Кузьмичев, награжденный двумя орденами Красного Знамени (редкое отличие по тем временам), когда-то голосовал за Троцкого и потому был у чекистов на примете.
Через десять дней непрерывных допросов он подписал показания о том, что в 1935 году получил задание убить Ворошилова, когда нарком приезжал в Киев на маневры. С помощью других троцкистских агентов Кузьмичев проник в здание Киевского театра оперы и балета, где происходил разбор маневров, и будто бы готовился застрелить наркома. Но не выстрелил, потому что ему помешали...
История, придуманная чекистами от первого до последнего слова, произвела впечатление на Ворошилова и помогла ему убедить себя в том, что те, кто служил под его началом, кого он продвигал, повышал в звании, представлял к наградам, на самом деле были замаскированными врагами.
Нарком в буквальном смысле переступил через своих боевых товарищей, отверг просьбы о помощи, которые исходили от людей, которых он прекрасно знал. Не пожелал за них вступиться, хотя еще недавно красиво говорил, что надо защищать честное имя красноармейца.
Командиры Красной армии и раньше обращались за помощью к Ворошилову. Ему писали родственники арестованных командиров. Иногда они сами — из тюрем и лагерей. Некоторым удавалось сообщить, что их подвергают пыткам, они напоминали о совместной службе, просили помочь, выручить из беды.
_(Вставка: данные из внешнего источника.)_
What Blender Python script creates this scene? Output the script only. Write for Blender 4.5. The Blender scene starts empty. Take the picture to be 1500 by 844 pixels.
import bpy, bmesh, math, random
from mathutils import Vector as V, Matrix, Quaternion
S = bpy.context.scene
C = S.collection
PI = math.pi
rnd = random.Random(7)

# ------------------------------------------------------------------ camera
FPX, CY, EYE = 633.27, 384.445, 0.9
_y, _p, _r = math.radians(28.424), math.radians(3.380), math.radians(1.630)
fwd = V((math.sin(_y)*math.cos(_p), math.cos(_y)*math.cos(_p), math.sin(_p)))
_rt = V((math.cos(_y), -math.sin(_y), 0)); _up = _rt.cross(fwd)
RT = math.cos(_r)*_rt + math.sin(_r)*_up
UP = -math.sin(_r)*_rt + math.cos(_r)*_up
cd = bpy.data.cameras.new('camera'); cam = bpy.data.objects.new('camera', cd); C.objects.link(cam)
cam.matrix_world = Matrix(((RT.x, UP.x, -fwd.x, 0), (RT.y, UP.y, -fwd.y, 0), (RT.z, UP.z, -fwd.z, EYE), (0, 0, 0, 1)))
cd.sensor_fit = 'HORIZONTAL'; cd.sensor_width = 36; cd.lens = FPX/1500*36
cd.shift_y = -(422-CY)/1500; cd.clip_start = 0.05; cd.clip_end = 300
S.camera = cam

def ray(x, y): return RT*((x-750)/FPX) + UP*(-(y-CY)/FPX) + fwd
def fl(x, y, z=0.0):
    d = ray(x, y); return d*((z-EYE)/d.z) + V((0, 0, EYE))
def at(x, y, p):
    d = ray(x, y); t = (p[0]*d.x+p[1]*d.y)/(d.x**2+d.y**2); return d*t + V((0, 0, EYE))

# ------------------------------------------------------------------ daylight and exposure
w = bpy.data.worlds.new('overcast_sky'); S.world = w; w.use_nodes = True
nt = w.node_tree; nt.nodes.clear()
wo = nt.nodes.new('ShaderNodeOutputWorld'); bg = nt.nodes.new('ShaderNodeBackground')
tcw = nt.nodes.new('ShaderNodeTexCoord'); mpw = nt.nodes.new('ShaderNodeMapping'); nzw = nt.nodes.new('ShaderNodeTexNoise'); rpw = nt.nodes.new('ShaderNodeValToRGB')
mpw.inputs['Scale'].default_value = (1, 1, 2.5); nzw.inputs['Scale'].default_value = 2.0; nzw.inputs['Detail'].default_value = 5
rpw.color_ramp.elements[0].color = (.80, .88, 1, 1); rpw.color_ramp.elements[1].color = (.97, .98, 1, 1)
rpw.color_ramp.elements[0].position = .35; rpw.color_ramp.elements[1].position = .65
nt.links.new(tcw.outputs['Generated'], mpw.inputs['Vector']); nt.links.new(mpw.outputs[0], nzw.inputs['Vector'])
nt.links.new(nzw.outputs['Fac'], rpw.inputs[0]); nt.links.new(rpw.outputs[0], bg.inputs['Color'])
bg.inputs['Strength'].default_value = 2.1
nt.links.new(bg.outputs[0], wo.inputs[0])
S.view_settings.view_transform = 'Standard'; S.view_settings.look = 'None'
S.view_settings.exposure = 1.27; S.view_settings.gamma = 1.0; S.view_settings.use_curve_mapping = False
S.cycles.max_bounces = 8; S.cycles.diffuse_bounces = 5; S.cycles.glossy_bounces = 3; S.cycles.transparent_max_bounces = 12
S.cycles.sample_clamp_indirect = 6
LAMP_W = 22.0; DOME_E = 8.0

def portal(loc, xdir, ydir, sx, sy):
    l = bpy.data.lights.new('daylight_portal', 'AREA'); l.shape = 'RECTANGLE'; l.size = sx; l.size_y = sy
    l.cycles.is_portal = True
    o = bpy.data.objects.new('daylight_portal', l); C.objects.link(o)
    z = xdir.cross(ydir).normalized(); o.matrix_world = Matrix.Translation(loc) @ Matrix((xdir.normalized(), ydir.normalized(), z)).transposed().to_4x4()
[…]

Доктор исторических наук Вадим Захарович Роговин пишет, что поначалу Ворошилов щадил тех, кого знал, и не давал согласия на их арест. А когда ему приносили показания командиров, которые признавались, что планировали убить его самого, нарком уже без возражений давал санкцию на арест.
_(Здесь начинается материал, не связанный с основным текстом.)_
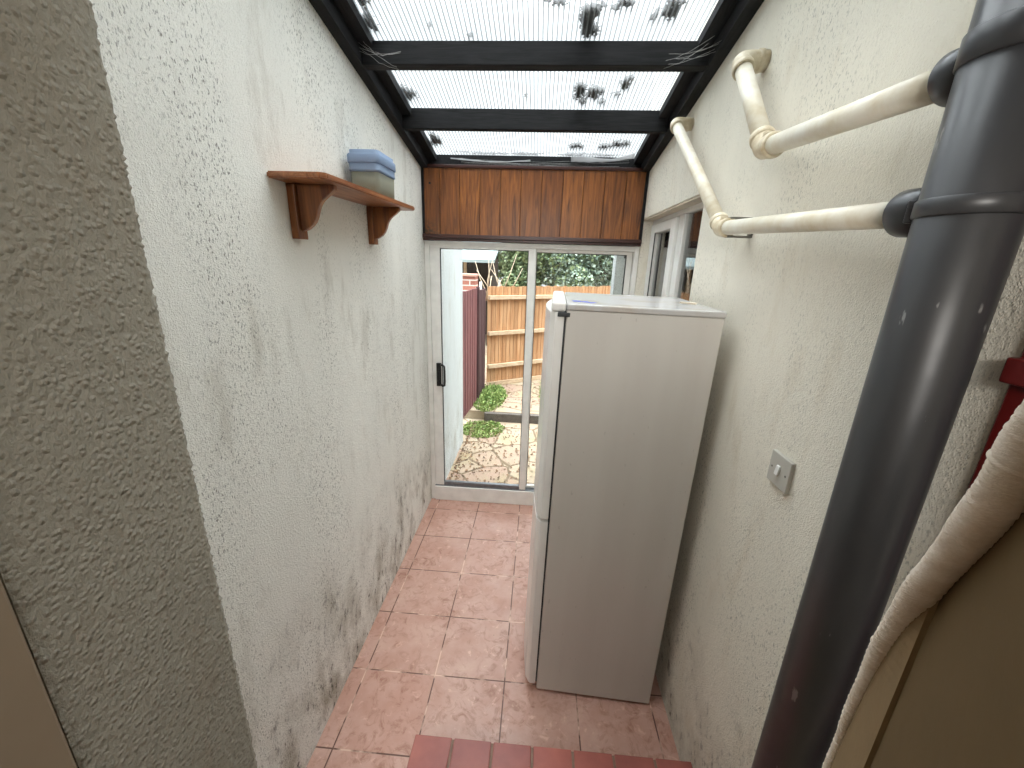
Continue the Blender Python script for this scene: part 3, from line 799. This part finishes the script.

Комдив Дмитрий Аркадьевич Шмидт, в дивизии которого командовал полком будущий маршал Жуков, написал наркому из тюрьмы:
«Дорогой Климентий Ефремович!
Меня арестовали и предъявили чудовищные обвинения, якобы я троцкист. Я клянусь Вам всем для меня дорогим — партией, Красной Армией, что я ни на одну миллионную не имею вины, что всей своей кровью, всеми мыслями принадлежу и отдан только делу партии, делу Сталина.